Polish banks becoming more cautious in their lending policy and weeding out the no hopers does not constitute a credit squeeze. Other than that - can you see 4% growth turning into -1% any time soon? With Poland's largely domestic economic growth and EU spending signed and sealed?

Guys - if you made your money from 2000-2005 then true, you've got nothing to worry about. But people don't stop needing places to live in just because the boom is over!
szarlotka 8 | 2,209  
30 Oct 2008 /  #87
Some good points there Ash. What is the earnings to property price ratio like in PL now or more importantly what is the earnings to mortage size ratio like? I guess at the heart of my question is just who is paying the prices being asked in the major cities now. How many of the buyers are foreign investors who might suddenly leave the market due to their own financial woes from nearer home. If they are the ones paying the current prices and their demand drops suddenly what happens to the domestic market. Stagnation, slow down or fall? Will the domestic market suffer from no first time buyers?

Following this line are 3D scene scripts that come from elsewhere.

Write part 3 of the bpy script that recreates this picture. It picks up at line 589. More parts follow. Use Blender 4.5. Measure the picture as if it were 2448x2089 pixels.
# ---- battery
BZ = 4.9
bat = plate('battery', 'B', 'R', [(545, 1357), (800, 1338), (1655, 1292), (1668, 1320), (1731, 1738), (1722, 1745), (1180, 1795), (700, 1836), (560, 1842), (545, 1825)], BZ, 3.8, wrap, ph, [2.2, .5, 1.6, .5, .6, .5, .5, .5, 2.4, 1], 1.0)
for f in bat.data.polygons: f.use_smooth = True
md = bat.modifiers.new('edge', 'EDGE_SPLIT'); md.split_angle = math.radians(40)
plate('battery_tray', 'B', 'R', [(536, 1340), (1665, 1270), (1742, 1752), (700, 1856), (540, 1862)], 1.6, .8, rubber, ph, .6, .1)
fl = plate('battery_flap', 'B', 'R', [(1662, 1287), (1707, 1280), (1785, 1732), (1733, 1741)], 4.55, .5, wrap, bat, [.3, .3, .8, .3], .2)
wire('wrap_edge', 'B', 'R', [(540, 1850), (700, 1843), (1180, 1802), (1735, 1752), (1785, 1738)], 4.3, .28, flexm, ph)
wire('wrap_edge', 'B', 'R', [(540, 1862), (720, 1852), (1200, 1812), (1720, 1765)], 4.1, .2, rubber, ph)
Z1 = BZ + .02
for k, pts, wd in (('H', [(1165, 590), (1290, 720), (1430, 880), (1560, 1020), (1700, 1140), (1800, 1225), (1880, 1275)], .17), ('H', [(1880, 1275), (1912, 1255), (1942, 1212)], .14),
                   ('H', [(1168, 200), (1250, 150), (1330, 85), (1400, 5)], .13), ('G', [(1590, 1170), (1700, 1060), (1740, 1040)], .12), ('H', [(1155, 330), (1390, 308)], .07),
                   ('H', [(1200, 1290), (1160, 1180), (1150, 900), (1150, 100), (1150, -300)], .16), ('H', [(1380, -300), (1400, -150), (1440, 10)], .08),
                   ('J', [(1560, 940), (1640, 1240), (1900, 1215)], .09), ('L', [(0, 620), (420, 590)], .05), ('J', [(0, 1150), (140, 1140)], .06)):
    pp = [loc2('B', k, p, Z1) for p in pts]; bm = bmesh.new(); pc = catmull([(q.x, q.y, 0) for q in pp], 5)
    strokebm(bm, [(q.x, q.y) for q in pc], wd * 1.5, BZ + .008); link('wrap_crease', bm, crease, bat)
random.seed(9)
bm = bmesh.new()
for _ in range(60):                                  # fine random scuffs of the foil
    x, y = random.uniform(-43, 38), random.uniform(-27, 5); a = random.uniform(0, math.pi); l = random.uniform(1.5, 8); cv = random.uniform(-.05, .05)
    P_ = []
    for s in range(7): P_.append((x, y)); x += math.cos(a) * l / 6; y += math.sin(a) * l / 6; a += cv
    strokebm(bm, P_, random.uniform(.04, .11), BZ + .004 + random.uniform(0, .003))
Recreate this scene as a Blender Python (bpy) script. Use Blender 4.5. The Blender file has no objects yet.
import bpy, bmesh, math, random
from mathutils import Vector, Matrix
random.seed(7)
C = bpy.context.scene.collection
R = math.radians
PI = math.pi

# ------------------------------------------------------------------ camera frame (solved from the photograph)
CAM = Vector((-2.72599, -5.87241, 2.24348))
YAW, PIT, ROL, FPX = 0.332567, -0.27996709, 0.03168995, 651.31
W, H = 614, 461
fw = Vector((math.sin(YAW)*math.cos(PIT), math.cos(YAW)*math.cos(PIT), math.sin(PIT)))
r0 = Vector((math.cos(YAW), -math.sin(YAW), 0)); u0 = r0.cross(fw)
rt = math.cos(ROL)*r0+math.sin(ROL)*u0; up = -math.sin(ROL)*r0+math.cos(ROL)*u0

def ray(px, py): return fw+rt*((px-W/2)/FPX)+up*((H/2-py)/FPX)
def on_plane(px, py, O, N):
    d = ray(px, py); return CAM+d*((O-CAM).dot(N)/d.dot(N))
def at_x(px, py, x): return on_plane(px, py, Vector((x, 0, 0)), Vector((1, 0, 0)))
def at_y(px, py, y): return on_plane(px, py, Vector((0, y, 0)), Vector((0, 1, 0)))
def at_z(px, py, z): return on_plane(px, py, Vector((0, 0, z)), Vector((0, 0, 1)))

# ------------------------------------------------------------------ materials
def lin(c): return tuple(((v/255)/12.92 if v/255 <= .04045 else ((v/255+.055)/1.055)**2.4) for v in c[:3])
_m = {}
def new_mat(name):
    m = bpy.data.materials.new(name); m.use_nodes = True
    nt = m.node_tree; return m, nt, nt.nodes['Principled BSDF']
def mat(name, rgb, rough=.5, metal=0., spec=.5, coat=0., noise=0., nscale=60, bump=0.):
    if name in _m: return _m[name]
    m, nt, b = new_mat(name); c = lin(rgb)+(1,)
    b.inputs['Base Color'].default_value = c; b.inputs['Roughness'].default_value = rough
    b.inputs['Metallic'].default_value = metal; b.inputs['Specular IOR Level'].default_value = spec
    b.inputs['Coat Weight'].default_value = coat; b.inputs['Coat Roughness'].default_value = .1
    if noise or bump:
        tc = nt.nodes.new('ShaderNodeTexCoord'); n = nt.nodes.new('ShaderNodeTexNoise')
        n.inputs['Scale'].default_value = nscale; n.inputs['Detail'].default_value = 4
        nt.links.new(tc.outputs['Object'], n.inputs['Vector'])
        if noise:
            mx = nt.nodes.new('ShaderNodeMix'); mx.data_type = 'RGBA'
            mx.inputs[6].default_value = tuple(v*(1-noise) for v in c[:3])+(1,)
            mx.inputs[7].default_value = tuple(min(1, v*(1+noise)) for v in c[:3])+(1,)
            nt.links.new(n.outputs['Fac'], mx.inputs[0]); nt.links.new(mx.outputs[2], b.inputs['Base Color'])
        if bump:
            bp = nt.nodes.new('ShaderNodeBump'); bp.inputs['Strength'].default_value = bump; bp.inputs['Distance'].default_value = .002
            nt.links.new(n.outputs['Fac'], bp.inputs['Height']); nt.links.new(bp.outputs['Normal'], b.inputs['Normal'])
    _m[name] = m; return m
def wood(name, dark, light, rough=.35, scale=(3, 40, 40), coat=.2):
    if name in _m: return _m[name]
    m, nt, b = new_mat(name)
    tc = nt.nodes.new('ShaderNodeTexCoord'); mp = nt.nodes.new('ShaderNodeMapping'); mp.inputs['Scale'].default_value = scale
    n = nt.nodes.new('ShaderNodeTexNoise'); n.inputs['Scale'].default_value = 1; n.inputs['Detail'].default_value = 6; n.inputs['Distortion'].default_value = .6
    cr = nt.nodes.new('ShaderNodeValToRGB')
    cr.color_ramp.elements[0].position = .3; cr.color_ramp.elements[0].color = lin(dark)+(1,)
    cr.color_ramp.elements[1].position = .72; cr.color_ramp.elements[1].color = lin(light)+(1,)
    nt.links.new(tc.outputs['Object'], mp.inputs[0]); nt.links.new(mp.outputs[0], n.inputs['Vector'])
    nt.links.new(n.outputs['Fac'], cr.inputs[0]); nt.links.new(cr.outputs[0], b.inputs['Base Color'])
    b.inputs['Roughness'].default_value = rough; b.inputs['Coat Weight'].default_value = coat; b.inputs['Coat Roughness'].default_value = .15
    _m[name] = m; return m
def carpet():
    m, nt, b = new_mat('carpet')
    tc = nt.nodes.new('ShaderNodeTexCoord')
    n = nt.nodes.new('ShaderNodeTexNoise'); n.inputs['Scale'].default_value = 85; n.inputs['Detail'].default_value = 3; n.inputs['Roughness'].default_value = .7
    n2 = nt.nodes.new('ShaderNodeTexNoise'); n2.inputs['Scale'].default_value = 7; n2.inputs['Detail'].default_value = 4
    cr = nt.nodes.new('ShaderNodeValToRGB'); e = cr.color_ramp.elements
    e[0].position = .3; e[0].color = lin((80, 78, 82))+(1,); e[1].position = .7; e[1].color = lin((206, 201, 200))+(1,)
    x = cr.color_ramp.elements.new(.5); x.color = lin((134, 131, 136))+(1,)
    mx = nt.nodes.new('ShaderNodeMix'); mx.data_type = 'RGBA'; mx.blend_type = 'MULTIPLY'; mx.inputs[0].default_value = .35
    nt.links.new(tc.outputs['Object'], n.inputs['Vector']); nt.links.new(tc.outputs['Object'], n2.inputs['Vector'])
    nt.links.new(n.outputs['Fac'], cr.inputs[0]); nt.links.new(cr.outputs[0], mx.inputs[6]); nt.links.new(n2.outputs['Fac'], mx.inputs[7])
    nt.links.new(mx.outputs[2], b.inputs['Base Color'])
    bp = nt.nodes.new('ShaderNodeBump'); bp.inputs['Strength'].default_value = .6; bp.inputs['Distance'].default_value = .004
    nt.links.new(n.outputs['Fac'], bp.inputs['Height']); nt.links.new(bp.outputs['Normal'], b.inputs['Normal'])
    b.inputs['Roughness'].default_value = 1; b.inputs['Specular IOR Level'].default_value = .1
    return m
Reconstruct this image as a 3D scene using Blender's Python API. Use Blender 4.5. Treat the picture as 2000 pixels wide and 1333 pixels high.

Like I say I have not seen any data so that is why I ma not making any predictions.
OP Guest  
4 Nov 2008 /  #88
I cant belive someone is saying that property market in Krakow is still going up. All prices go 5-10% down.
Deise 07 3 | 76  
6 Nov 2008 /  #89
Good discussion here.

I notice that most of you guys are focussing on capital appreciation rather than rental returns. Can I ask what type of rental yield is achievable on a standard property in Warsaw, Krakow or Poznan? My (Polish) GF owns a place in Poznan so am particularly interested in that city.

My opinion (based on my reading about other property booms) would be that unless rental yield is attractive then you are in bubble territory.

Any replies appreciated
ash1972 3 | 88  
6 Nov 2008 /  #90
Deise, during the peak phase of booms rental yields tend to be particularly low as everyone is struggling to buy as quickly as possible and rents only as a last resort. When prices stabilise or retrace a little, rents have a chance to catch up.